La ligne verte pour 2025 se détache toutefois nettement. Les prévisions ont convergé au premier trimestre mais ce mouvement a été suivi d'une hausse du désaccord en avril. Autour de cette époque, les nombreuses annonces (i.e. augmentation des droits de douane américains, tournant budgétaire allemand, efforts de réarmement de l'UE) ont amené les prévisionnistes à repenser leurs scénarios.

Et depuis avril, le désaccord reste important, preuve supplémentaire de l'incertitude élevée concernant la politique tarifaire des États-Unis elle-même et son impact économique, ainsi que sur la rapidité avec laquelle les dépenses et investissements supplémentaires en Allemagne et en Europe se matérialiseront. La question de la force qui prédominera se pose aussi et nourrit l'incertitude et la dispersion des prévisions[2]. Actuellement, le désaccord est environ deux fois plus élevé que pendant la période de référence.

Qu'est-ce que cela implique pour l'économie européenne ?

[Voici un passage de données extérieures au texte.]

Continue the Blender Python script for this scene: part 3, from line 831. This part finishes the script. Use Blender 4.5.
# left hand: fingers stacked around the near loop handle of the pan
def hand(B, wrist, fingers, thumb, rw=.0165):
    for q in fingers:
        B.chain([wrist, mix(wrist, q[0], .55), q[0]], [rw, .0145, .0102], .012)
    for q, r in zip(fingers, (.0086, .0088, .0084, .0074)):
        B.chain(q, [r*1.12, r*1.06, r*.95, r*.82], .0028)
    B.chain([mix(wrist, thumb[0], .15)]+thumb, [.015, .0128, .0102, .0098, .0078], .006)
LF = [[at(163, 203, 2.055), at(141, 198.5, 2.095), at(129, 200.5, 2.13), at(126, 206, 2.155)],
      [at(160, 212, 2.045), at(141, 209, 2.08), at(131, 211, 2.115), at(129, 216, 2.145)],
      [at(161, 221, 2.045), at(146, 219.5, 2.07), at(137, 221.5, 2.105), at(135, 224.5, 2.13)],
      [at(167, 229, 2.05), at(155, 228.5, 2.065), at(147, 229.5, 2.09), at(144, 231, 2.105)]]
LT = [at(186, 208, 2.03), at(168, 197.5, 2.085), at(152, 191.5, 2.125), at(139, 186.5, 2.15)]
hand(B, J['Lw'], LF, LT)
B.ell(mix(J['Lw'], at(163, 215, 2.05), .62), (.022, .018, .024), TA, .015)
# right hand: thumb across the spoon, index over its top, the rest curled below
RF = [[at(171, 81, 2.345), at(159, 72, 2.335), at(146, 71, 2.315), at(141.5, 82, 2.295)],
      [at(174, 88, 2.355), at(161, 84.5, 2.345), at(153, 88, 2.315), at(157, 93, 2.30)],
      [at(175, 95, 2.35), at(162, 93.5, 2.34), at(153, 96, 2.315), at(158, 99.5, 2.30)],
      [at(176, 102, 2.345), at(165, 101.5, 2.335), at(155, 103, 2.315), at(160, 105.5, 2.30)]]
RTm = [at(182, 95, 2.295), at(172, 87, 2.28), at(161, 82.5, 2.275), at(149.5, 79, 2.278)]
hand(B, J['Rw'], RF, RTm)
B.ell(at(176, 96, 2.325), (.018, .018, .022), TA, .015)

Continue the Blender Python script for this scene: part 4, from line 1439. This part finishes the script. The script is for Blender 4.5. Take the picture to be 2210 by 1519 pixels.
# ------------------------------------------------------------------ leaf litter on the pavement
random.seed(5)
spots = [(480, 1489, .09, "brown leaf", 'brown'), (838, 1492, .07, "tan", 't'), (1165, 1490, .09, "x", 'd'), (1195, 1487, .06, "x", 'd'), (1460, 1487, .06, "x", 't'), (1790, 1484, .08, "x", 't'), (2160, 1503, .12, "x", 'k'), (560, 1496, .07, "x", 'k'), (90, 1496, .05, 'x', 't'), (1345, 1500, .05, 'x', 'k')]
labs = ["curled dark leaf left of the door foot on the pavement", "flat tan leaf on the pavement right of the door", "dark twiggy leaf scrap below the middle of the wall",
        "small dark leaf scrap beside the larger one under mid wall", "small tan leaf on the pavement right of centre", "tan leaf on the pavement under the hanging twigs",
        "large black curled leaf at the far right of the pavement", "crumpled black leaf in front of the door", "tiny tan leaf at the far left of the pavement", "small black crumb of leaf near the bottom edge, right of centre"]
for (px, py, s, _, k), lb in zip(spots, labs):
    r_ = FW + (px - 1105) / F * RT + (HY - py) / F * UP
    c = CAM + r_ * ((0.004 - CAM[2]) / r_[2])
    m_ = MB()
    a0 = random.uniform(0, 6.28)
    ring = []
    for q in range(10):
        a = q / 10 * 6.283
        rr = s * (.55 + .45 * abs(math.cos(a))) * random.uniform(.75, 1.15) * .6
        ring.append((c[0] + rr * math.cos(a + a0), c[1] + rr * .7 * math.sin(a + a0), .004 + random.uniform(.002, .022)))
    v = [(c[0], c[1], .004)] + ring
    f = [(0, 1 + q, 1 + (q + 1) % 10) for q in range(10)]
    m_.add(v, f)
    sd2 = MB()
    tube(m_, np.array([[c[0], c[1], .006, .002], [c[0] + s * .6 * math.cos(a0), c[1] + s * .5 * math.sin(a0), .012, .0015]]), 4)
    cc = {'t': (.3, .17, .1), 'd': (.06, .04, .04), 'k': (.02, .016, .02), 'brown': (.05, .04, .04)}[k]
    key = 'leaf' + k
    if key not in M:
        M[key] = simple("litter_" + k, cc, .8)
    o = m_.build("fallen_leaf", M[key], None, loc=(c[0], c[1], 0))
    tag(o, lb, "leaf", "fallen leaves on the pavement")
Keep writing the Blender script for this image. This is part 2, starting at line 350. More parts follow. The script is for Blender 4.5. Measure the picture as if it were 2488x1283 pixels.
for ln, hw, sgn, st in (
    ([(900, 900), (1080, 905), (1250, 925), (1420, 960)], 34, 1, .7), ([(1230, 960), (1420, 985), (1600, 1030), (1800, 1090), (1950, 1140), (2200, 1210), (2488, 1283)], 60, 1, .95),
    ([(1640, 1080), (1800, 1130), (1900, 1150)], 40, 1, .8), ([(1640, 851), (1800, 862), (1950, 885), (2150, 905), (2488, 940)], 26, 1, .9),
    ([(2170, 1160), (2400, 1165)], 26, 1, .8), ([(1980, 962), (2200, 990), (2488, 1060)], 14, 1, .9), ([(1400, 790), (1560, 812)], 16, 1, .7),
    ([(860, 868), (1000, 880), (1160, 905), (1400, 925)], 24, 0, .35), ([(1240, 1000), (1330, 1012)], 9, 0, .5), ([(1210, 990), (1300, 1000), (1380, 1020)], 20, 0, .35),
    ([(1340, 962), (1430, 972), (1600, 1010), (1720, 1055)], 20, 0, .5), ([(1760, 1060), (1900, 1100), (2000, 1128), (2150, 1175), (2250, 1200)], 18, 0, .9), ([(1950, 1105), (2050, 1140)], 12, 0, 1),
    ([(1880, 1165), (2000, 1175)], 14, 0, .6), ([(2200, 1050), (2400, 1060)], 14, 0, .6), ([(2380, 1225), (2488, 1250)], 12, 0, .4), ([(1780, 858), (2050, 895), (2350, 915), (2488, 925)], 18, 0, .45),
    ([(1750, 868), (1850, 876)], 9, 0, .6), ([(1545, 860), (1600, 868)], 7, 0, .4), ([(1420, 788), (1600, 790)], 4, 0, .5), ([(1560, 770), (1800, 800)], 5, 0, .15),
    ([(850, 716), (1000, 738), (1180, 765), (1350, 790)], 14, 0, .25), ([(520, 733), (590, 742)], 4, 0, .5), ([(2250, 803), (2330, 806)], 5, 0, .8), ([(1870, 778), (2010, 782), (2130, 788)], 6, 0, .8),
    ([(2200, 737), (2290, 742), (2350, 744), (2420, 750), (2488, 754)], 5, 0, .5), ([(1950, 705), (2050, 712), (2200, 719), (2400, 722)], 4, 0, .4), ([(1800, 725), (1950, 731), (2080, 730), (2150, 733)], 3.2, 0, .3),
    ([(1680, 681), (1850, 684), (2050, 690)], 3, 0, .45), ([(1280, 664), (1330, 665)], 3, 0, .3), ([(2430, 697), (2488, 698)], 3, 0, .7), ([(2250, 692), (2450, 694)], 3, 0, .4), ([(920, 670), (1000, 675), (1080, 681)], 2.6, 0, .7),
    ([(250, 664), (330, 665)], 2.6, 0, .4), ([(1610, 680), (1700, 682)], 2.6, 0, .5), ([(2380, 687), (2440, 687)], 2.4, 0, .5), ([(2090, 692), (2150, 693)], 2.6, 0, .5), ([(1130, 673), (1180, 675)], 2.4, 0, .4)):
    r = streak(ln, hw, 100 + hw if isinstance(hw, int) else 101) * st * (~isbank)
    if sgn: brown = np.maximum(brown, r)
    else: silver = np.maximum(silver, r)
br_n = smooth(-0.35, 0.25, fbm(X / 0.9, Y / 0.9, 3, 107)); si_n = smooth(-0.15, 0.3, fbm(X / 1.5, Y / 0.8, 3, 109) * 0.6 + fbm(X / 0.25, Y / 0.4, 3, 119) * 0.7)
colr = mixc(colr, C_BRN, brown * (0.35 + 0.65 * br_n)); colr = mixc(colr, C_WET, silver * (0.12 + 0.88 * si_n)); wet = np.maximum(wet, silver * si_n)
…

Un désaccord persistant et important entre prévisionnistes, sur le rythme anticipé de la croissance, empêche le consensus. Or, celui-ci informe et aide à son tour les décideurs politiques, les dirigeants d'entreprise et les ménages à se projeter et à prendre les bonnes décisions. Le désaccord sur la croissance de 2025 devrait toutefois diminuer à mesure que les chiffres du troisième et du quatrième trimestres seront publiés. Cependant, nous constatons déjà un écart significatif entre les perspectives de croissance pour 2026. En Belgique, par exemple, parmi les dix prévisionnistes les plus actifs, ce désaccord est actuellement deux fois plus élevé que la moyenne historique, et il est en hausse.

Avec des prévisionnistes professionnels en désaccord sur ce qui se profile, l'incertitude ne baissera probablement pas de sitôt. Nous pouvons, cependant, essayer de nous adapter en passant plus de temps à réfléchir à différents scénarios (jusqu’ici) inconcevables.


[1] Pour calculer le désaccord moyen, la différence entre chaque paire de prévisions est calculée puis moyennée sur l’ensemble de la base de données. Prenons l’exemple de trois prévisions (A, B, C) : le désaccord est la moyenne de la différence de prévisions entre les paires AB, BC et AC.

[2] Notre scénario central prévoit que les vents contraires provenant de la guerre commerciale américaine domineront à court terme, avant que les vents favorables provenant de l'impulsion européenne prennent de l'ampleur à moyen terme et soutiennent notre prévision de croissance, au-dessus du consensus, pour la zone euro en 2026.